Using the data below, determine the number of lines that include the string "label". Write only that number.
BEGIN DATA LINES
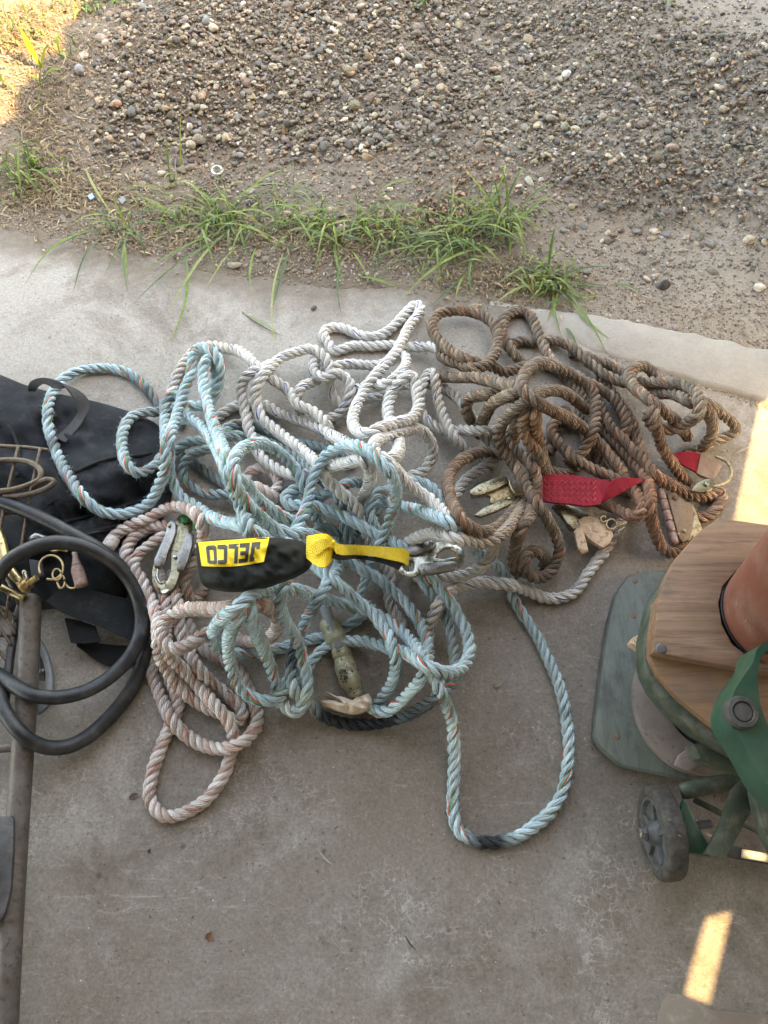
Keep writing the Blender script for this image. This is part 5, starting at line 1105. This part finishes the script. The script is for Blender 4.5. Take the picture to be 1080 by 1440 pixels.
def blade_px(B, x0, y0, x1, y1, lift=.02, width=.004, col=None, z1=None, bend=None):
    c = (GREENS[rng.integers(5)] if col is None else col)*rng.uniform(.8, 1.15)
    p0 = P(x0, y0, gz(x0, y0)); z = gz(x1, y1)+.003 if z1 is None else z1; p1 = P(x1, y1, z)
    B.add(p0, p1, lift, width, c, rng, rng.normal(0, .05) if bend is None else bend)
def tuft(label, blades, extra, name='grass_tuft'):
    B = Blades()
    for q in blades: blade_px(B, *q)
    for (cx, cy, n_, R, hgt) in extra:
        for _ in range(int(n_*.44)):
            a = rng.uniform(0, 6.28); x0, y0 = cx+rng.normal(0, R*.45), cy+rng.normal(0, R*.2); L = R*rng.uniform(.35, 1.9)
            blade_px(B, x0, y0, x0+L*math.cos(a), y0+L*.62*math.sin(a)-hgt*160*rng.uniform(.0, .5), hgt*rng.uniform(.2, .8), rng.uniform(.0016, .0042), None, gz(x0, y0)+hgt*rng.uniform(0, .5))
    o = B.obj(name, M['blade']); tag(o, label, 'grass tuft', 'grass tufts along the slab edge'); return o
tuft('grass tuft sending long blades left over the concrete slab', [(165, 322, 33, 404, .02, .0042), (150, 332, 104, 408, .02, .004), (185, 322, 182, 418, .02, .0035), (176, 326, 146, 390, .012, .003), (170, 318, 60, 358, .015, .003), (180, 322, 120, 312, .02, .004), (185, 330, 160, 280, .02, .004, None, .05), (120, 235, 165, 312, .02, .0045), (176, 335, 180, 395, .01, .004)], [(178, 325, 26, 42, .04)])
tuft('grass tuft whose long blades cross and point at the blue rope', [(330, 330, 184, 430, .025, .0045), (325, 322, 234, 444, .02, .0052), (262, 365, 238, 487, .012, .0048), (330, 322, 190, 392, .02, .004), (305, 318, 215, 335, .02, .004), (335, 345, 290, 405, .01, .003), (362, 345, 352, 418, .012, .004), (410, 345, 384, 430, .012, .0045), (400, 352, 385, 490, .012, .0035), (340, 440, 398, 474, .004, .0022), (345, 310, 290, 285, .03, .004, None, .05)], [(325, 318, 60, 70, .06), (300, 300, 40, 60, .06), (360, 320, 40, 55, .05)])
tuft('grass tuft with one broad blade drooping on the slab edge', [(413, 327, 485, 352, .025, .0048), (470, 335, 484, 402, .012, .0045), (484, 352, 480, 445, .008, .0036), (470, 340, 440, 388, .012, .004), (505, 390, 560, 405, .012, .005), (400, 270, 455, 280, .02, .004), (492, 350, 520, 395, .012, .0035), (555, 330, 515, 400, .012, .004), (530, 275, 590, 255, .03, .0045, None, .04), (545, 295, 600, 300, .02, .004)], [(450, 322, 34, 50, .04), (500, 330, 60, 60, .05), (420, 300, 30, 50, .05), (545, 330, 40, 60, .045)])
tuft('dense upright grass tuft behind the left brown rope ring', [(712, 330, 705, 230, .01, .0045, None, .10), (705, 320, 690, 240, .01, .004, None, .08), (700, 330, 620, 272, .02, .0055, None, .05), (705, 325, 650, 235, .02, .0042, None, .06), (715, 330, 775, 270, .02, .005, None, .05), (715, 325, 760, 295, .02, .0045, None, .03), (690, 350, 560, 425, .03, .005), (700, 345, 590, 390, .02, .004), (712, 335, 715, 365, .01, .004), (650, 390, 605, 432, .01, .004), (655, 385, 640, 425, .01, .004), (660, 340, 545, 345, .02, .004)], [(690, 320, 80, 65, .08), (650, 350, 60, 60, .05), (615, 330, 40, 55, .05), (600, 365, 40, 50, .04), (720, 315, 30, 40, .06)])
tuft('sprawling grass tuft pointing down at the brown ropes', [(775, 400, 860, 402, .012, .0045), (860, 400, 905, 415, .006, .004), (778, 405, 790, 475, .01, .004), (785, 410, 768, 452, .008, .006), (790, 405, 855, 500, .018, .0045), (800, 420, 862, 480, .01, .005), (862, 475, 903, 498, .004, .003), (795, 460, 812, 488, .006, .005), (770, 385, 780, 320, .01, .0055, None, .06), (760, 400, 695, 428, .01, .005), (762, 390, 725, 372, .012, .005), (745, 395, 720, 420, .01, .004), (775, 395, 860, 375, .012, .0045, None, .012)], [(780, 405, 46, 46, .03), (750, 385, 22, 40, .03)])
tuft('thin pale green grass stems at the far left by the dry litter', [(32, 285, 26, 190, .01, .005, None, .10), (34, 270, 55, 250, .01, .004, None, .04), (30, 262, 4, 215, .02, .004, None, .05), (52, 250, 110, 245, .02, .0035), (30, 240, 75, 275, .02, .003)], [(32, 240, 34, 40, .06)])
tuft('tiny pale grass sprig at the left edge below the broad leaved weed', [(8, 122, 0, 105, .01, .005, None, .05), (6, 122, 30, 140, .02, .004), (7, 123, 28, 112, .01, .003, None, .05)], [(7, 124, 10, 24, .03)])
tuft('two lone tall grass stems standing in front of the gravel', [(258, 268, 256, 140, .0, .0022, None, .10), (240, 258, 233, 190, .01, .0042, None, .07), (250, 262, 247, 222, .01, .003, STRAWC[2], .04)], [(245, 262, 10, 20, .03)])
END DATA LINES
■ **TASK ANSWER**
2